REQUEST —
Extract all of the entries and set them down verbatim.

BEGIN RECORDS TO PROCESS

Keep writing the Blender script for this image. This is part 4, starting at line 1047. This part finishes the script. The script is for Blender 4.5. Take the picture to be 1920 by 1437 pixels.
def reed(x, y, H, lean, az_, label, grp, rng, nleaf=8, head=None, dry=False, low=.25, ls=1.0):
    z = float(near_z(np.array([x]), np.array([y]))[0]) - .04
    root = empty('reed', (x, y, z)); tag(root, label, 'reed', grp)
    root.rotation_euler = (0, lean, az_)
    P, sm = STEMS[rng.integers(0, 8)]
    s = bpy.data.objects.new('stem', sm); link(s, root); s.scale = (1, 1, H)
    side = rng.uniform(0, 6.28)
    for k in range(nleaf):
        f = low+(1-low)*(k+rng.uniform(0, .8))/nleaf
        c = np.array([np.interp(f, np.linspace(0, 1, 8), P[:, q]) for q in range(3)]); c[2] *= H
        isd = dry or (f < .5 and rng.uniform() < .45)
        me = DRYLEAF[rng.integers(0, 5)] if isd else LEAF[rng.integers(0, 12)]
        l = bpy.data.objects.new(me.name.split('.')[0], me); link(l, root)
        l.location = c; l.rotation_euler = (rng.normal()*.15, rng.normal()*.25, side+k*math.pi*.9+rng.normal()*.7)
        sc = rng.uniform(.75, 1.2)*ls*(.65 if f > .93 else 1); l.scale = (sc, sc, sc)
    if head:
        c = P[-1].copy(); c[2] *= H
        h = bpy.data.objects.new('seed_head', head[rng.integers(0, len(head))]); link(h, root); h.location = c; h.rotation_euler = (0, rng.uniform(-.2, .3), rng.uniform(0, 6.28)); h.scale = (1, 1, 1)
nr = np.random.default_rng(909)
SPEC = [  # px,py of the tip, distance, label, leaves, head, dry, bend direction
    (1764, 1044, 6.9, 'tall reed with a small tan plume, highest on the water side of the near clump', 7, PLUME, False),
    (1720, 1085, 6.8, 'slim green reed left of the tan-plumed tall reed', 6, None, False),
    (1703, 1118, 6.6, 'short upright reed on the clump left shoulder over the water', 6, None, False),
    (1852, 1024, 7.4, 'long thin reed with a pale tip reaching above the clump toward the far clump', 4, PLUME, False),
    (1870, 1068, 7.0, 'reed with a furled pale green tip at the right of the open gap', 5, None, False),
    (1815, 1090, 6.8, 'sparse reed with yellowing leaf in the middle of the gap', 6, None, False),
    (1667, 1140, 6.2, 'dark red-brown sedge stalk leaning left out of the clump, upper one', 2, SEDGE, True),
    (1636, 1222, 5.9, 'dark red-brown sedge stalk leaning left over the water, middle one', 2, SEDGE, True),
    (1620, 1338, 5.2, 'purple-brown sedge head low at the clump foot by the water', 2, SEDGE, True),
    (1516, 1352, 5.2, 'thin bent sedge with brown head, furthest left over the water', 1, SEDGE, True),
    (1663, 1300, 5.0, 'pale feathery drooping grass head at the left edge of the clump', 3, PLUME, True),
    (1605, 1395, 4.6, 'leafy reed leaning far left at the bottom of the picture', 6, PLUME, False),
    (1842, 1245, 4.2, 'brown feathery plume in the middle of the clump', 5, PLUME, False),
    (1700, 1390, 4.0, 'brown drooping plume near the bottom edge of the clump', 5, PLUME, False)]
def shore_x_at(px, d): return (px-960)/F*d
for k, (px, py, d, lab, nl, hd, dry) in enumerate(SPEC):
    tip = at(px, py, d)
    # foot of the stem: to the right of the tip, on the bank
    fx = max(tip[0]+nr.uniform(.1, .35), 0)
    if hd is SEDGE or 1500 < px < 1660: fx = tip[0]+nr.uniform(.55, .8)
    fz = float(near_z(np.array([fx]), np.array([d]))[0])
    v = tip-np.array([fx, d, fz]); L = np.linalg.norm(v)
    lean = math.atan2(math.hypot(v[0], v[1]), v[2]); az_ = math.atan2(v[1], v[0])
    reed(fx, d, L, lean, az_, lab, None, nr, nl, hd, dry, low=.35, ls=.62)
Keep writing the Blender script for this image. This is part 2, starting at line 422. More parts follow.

END RECORDS TO PROCESS

ANSWER FOR THE TASK —
Keep writing the Blender script for this image. This is part 4, starting at line 1047. This part finishes the script. The script is for Blender 4.5. Take the picture to be 1920 by 1437 pixels.
def reed(x, y, H, lean, az_, label, grp, rng, nleaf=8, head=None, dry=False, low=.25, ls=1.0):
    z = float(near_z(np.array([x]), np.array([y]))[0]) - .04
    root = empty('reed', (x, y, z)); tag(root, label, 'reed', grp)
    root.rotation_euler = (0, lean, az_)
    P, sm = STEMS[rng.integers(0, 8)]
    s = bpy.data.objects.new('stem', sm); link(s, root); s.scale = (1, 1, H)
    side = rng.uniform(0, 6.28)
    for k in range(nleaf):
        f = low+(1-low)*(k+rng.uniform(0, .8))/nleaf
        c = np.array([np.interp(f, np.linspace(0, 1, 8), P[:, q]) for q in range(3)]); c[2] *= H
        isd = dry or (f < .5 and rng.uniform() < .45)
        me = DRYLEAF[rng.integers(0, 5)] if isd else LEAF[rng.integers(0, 12)]
        l = bpy.data.objects.new(me.name.split('.')[0], me); link(l, root)
        l.location = c; l.rotation_euler = (rng.normal()*.15, rng.normal()*.25, side+k*math.pi*.9+rng.normal()*.7)
        sc = rng.uniform(.75, 1.2)*ls*(.65 if f > .93 else 1); l.scale = (sc, sc, sc)
    if head:
        c = P[-1].copy(); c[2] *= H
        h = bpy.data.objects.new('seed_head', head[rng.integers(0, len(head))]); link(h, root); h.location = c; h.rotation_euler = (0, rng.uniform(-.2, .3), rng.uniform(0, 6.28)); h.scale = (1, 1, 1)
nr = np.random.default_rng(909)
SPEC = [  # px,py of the tip, distance, label, leaves, head, dry, bend direction
    (1764, 1044, 6.9, 'tall reed with a small tan plume, highest on the water side of the near clump', 7, PLUME, False),
    (1720, 1085, 6.8, 'slim green reed left of the tan-plumed tall reed', 6, None, False),
    (1703, 1118, 6.6, 'short upright reed on the clump left shoulder over the water', 6, None, False),
    (1852, 1024, 7.4, 'long thin reed with a pale tip reaching above the clump toward the far clump', 4, PLUME, False),
    (1870, 1068, 7.0, 'reed with a furled pale green tip at the right of the open gap', 5, None, False),
    (1815, 1090, 6.8, 'sparse reed with yellowing leaf in the middle of the gap', 6, None, False),
    (1667, 1140, 6.2, 'dark red-brown sedge stalk leaning left out of the clump, upper one', 2, SEDGE, True),
    (1636, 1222, 5.9, 'dark red-brown sedge stalk leaning left over the water, middle one', 2, SEDGE, True),
    (1620, 1338, 5.2, 'purple-brown sedge head low at the clump foot by the water', 2, SEDGE, True),
    (1516, 1352, 5.2, 'thin bent sedge with brown head, furthest left over the water', 1, SEDGE, True),
    (1663, 1300, 5.0, 'pale feathery drooping grass head at the left edge of the clump', 3, PLUME, True),
    (1605, 1395, 4.6, 'leafy reed leaning far left at the bottom of the picture', 6, PLUME, False),
    (1842, 1245, 4.2, 'brown feathery plume in the middle of the clump', 5, PLUME, False),
    (1700, 1390, 4.0, 'brown drooping plume near the bottom edge of the clump', 5, PLUME, False)]
def shore_x_at(px, d): return (px-960)/F*d
for k, (px, py, d, lab, nl, hd, dry) in enumerate(SPEC):
    tip = at(px, py, d)
    # foot of the stem: to the right of the tip, on the bank
    fx = max(tip[0]+nr.uniform(.1, .35), 0)
    if hd is SEDGE or 1500 < px < 1660: fx = tip[0]+nr.uniform(.55, .8)
    fz = float(near_z(np.array([fx]), np.array([d]))[0])
    v = tip-np.array([fx, d, fz]); L = np.linalg.norm(v)
    lean = math.atan2(math.hypot(v[0], v[1]), v[2]); az_ = math.atan2(v[1], v[0])
    reed(fx, d, L, lean, az_, lab, None, nr, nl, hd, dry, low=.35, ls=.62)
Keep writing the Blender script for this image. This is part 2, starting at line 422. More parts follow.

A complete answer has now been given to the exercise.